The solution isn't really changing parties, or even adding more of them. For one, third parties have a discouraging tendency to burn out like a fistful of cotton balls, which would make them energy drinks in my diuretic metaphor. Even so, the same problems will follow us from one regime to the next, so long as there is clout to be bartered. There is no panacea to our political problems. There are always going to be McCarthies and Issas who lead witch hunts with nothing but their own ego to light the way; there will always be Boehners and Gingriches who can barely hide their grins of ornery delight at obstructing progress; there will always be Anthony Weiners and John Edwardses who trick us into thinking there are honest people without selfish or scummy intentions. As I continue to forge into adulthood, I have come to understand why we all laugh at politician jokes, but not why we continue to allow them to be funny. Are corruption and slime totally immutable, or are we too attached to the divisions we've set between us and them? And if this is the proper course of a healthy democracy, why does it feel like we're stagnating? The guys who promised change are more of the same and the alternative's only credential is that they don't even attempt to hide their crazy anymore. Who wants to participate in that? You have to wonder if the Democrats are trying to hype up the potential for a government shutdown in order to ramp up registrations for 2014.

But you also have to wonder why the fringes aren't trying to capitalize on this. I don't think people are apathetic so much as they are simply tired of this double ouroboros. They want proof that someone hears their concerns and they want to see an actual fight on their behalf. That's what the Republicans did in the 1850's: When the Whigs and Democrats ignored snowballing abolitionist sentiments, the Republicans took up the cause and within less than a decade controlled both houses and the presidency. Are concerns about inaction on climate change or cannabis prohibition or wage stagnation publically popular and legislatively ignored enough to introduce a new player to the arena?

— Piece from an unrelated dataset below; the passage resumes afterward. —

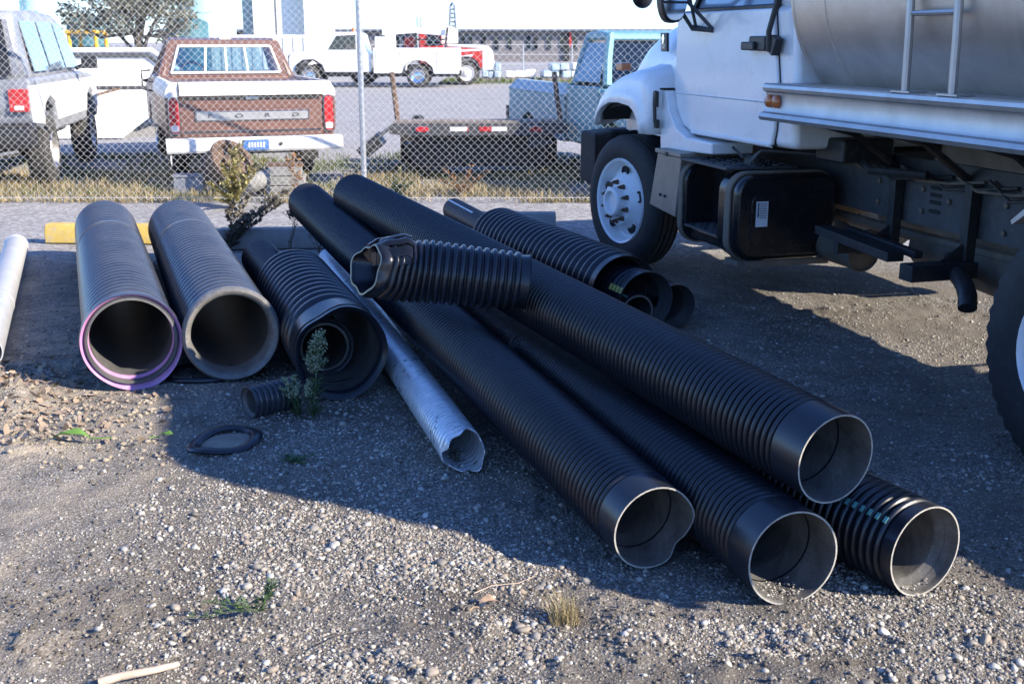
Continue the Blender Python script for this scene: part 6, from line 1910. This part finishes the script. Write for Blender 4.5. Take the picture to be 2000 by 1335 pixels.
silo('squat dark teal tank between the tree and the white tower', -13.6, 49, 0.85, 2.45, 'tealdark', SG)
wt = thing('white_tower_building', 'tall white windowless building block right of the tree', 'building', (-12.8, 62, 0))
mb = MB(); mb.span(-0.9, 1.9, 0, 4, 0, 8); mb.build('wall', M['white_dirty'], wt)
mb = MB(); mb.span(-1.55, -0.9, 0.4, 4, 0, 8); mb.build('shaded_wing', M['bluelight'], wt)  # bluish shade of the white block put into this wing's colour
mb = MB(); mb.span(1.9, 2.8, -0.6, 4, 0, 8); mb.build('wing', M['white_dirty'], wt)
mb = MB(); mb.span(0.28, 0.34, -0.02, 0.0, 0, 8); mb.build('corner_joint', M['greyframe'], wt)
wc = thing('white_container', 'low white container in the far lot behind the brown pickup cab', 'container', (-12.6, 50, 0), R(2))
mb = MB(); mb.span(-1.3, 4.0, 0, 2.3, 0.15, 1.95); mb.build('container_body', M['white_dirty'], wc, bevel=0.03)
mb = MB()
for k in range(12):
    mb.span(-1.2 + k * 0.44, -1.0 + k * 0.44, -0.03, 0.0, 0.25, 1.85)
mb.build('corrugation', M['white_dirty'], wc)['kind'] = 'stuff'
yl = thing('yellow_forklift', 'small yellow forklift cab in the far lot behind the white dump trailer', 'forklift', (-14.55, 40, 0), R(180))
mb = MB()
for x, y in ((-0.45, -0.5), (0.45, -0.5), (-0.45, 0.5), (0.45, 0.5)):
    mb.tube([(x, y, 0.9), (x, y, 1.95)], 0.07, 8)
mb.build('overhead_guard', M['yellow'], yl)
mb = MB(); mb.span(-0.55, 0.55, -0.62, 0.62, 1.92, 2.05); mb.build('roof', M['yellow'], yl, bevel=0.04)
mb = MB(); mb.span(-0.55, 0.55, -1.0, 0.9, 0.4, 1.0); mb.build('chassis', M['yellow'], yl, bevel=0.06)
mb = MB(); mb.span(-0.3, 0.3, -0.3, 0.2, 1.0, 1.5); mb.build('seat', M['dark'], yl, bevel=0.05)
for sx in (-1, 1):
    wheel(yl, (sx * 0.5, 0.5, 0.35), 0.35, 0.25, 0.2, sx, M['rubber'], M['yellow'], hub='flat', seg=24)
    wheel(yl, (sx * 0.5, -0.7, 0.35), 0.35, 0.25, 0.2, sx, M['rubber'], M['yellow'], hub='flat', seg=24)
ff = thing('wire_fence', 'thin wire fence with slim posts far across the lot', 'fence', (0, 62, 0))
proto = None
for k in range(16):
    if proto is None:
        mb = MB(); mb.tube([(0, 0, 0), (0, 0, 1.55)], 0.035, 8); proto = mb.build('post', M['galvpost'], ff); p = proto
    else:
        p = proto.copy(); COL.objects.link(p); p.parent = ff
    p.location = (-28 + k * 2.6, 0, 0)
mb = MB()
for z in (0.5, 1.0, 1.5):
    mb.tube([(-30, 0, z), (12, 0, z)], 0.014, 5)
mb.build('wire', M['galv'], ff)['kind'] = 'stuff'

# leaf clouds, blades
def leaf_cloud(name, centers, radii, n, size, m, parent, seed=1, flat=1.0):
    r = np.random.default_rng(seed)
    C_l = np.array(centers, float); Rl = np.array(radii, float)
    w = Rl ** 2; w /= w.sum()
    k = r.choice(len(C_l), n, p=w)
    d = r.normal(size=(n, 3)); d /= np.linalg.norm(d, axis=1)[:, None]
    rad = Rl[k] * (0.35 + 0.65 * r.random(n) ** 0.5) * (0.85 + 0.3 * r.random(n))
    P = C_l[k] + d * rad[:, None] * np.array([1, 1, flat])
    a = r.normal(size=(n, 3)); a /= np.linalg.norm(a, axis=1)[:, None]
    b = np.cross(a, r.normal(size=(n, 3))); b /= np.linalg.norm(b, axis=1)[:, None]
    s = size * (0.6 + 0.8 * r.random(n))[:, None]
    V = np.stack([P - a * s, P + b * s * 0.45, P + a * s, P - b * s * 0.45], 1).reshape(-1, 3)
    return np_mesh(name, V, np.arange(4 * n).reshape(n, 4), m, parent, smooth=False)
te = thing('tree', 'grey green bushy tree in the far lot between the suv and the brown pickup', 'tree', (-11.6, 36, 0))
te.scale = (1.25, 1.2, 1.12)
mb = MB()
mb.tube([(0, 0, 0), (0.1, 0, 0.8), (0.05, 0, 1.6), (0.2, 0, 2.6), (0.1, 0, 3.4)], 0.16, 10, r2=0.06)
for k, (dx, dz) in enumerate(((-1.2, 2.6), (1.0, 2.7), (-0.6, 3.3), (0.7, 3.4), (1.5, 2.3), (-1.6, 2.1))):
    mb.tube([(0.08, 0, 1.0 + 0.15 * k), (dx * 0.5, 0.2 * (-1) ** k, 1.0 + (dz - 1) * 0.55), (dx, 0.3 * (-1) ** k, dz)], 0.06, 7, r2=0.02)
mb.build('trunk', M['bark'], te)
r_ = np.random.default_rng(8)
cs, rs = [], []
for k in range(34):
    a = r_.random() * 6.28; q = r_.random() ** 0.6
    cs.append((math.cos(a) * 1.65 * q, math.sin(a) * 1.3 * q, 1.75 + 1.9 * r_.random() - 0.25 * q)); rs.append(0.28 + 0.28 * r_.random())
leaf_cloud('crown', cs, rs, 9500, 0.058, M['leaf_grey'], te, 4)

def blades(name, n, area, h0, h1, m, dens=None, seed=2, w=0.004, parent=None, lean=0.5):
    r = np.random.default_rng(seed)
    x = area[0] + (area[1] - area[0]) * r.random(n * 3); y = area[2] + (area[3] - area[2]) * r.random(n * 3)
    if dens is not None:
        ok = r.random(n * 3) < dens(x, y); x, y = x[ok][:n], y[ok][:n]
    else:
        x, y = x[:n], y[:n]
    n = len(x)
    h = h0 + (h1 - h0) * r.random(n) ** 1.8
    z = gh(x, y) - 0.003
    a = r.random(n) * 6.283; l = lean * h * r.random(n)
    dx, dy = np.cos(a), np.sin(a)
    px, py = -dy * w, dx * w
    bx_ = np.stack([x, y, z], 1); mid = np.stack([x + dx * l * 0.35, y + dy * l * 0.35, z + h * 0.6], 1); tip = np.stack([x + dx * l, y + dy * l, z + h], 1)
    pp = np.stack([px, py, np.zeros(n)], 1)
    V = np.stack([bx_ - pp, bx_ + pp, mid + pp * 0.7, mid - pp * 0.7, tip, tip + pp * 0.1], 1).reshape(-1, 3)
    i = np.arange(n)[:, None] * 6
    F = np.concatenate([i + np.array([[0, 1, 2, 3]]), i + np.array([[3, 2, 5, 4]])])
    return np_mesh(name, V, F, m, parent, smooth=False)
cl = lambda x, y: np.clip((fbm(x * 2.1, y * 2.1, 3) - 0.40) * 4.0, 0.04, 1) * np.clip((y - 12.25) * 4 + 0.4, 0, 1)
g = blades('dry_grass', 42000, (-8, 6.5, 12.25, 14.9), 0.02, 0.15, M['grass_dry'], cl, 21, 0.005)
tag(g, 'dry straw coloured grass strip along the foot of the chain-link fence', 'grass', kind='stuff')
g = blades('green_grass', 22000, (-8, 6.5, 12.3, 17.5), 0.02, 0.13, M['grass_green'], lambda x, y: np.clip((fbm(x * 1.4 + 9, y * 1.4, 3) - 0.42) * 4, 0, 1), 22, 0.005)
tag(g, 'patchy green grass under the parked vehicles', 'grass', kind='stuff')
g = blades('far_grass', 7000, (-3, 7, 47.5, 54), 0.05, 0.16, M['grass_green'], None, 23, 0.02)
tag(g, 'strip of green grass in front of the wrapped pallets', 'grass', kind='stuff')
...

But just like no one gun reform is going to stop all gun deaths, we have to take strides towards diminishing corruption's effect on our democratic process. The problem is that friggin apathy. If you care you read the news, and if you read the news you know things are really discouraging at the moment. Dare I suggest the biggest issue of the pre-meltdown 2008 campaign? Are we finally financially secure enough to get back to the issue of campaign finance reform? The idea of asking the government to dedicate money to anything makes everyone queasy, but it would be a step, right? Just imagine an equal, fair election where money means money and speech means speech.

No, it's not glamorous. Yes, it is boring. But that's how the system gets tampered with so easily, because paying attention and knowing what to listen for are mentally grinding. The opposite of drugs is Washington. That's why so many politicians have to do drugs. But we have to do something, because the only other solution seems to be active participation in government. And that would really stymie my passive righteousness.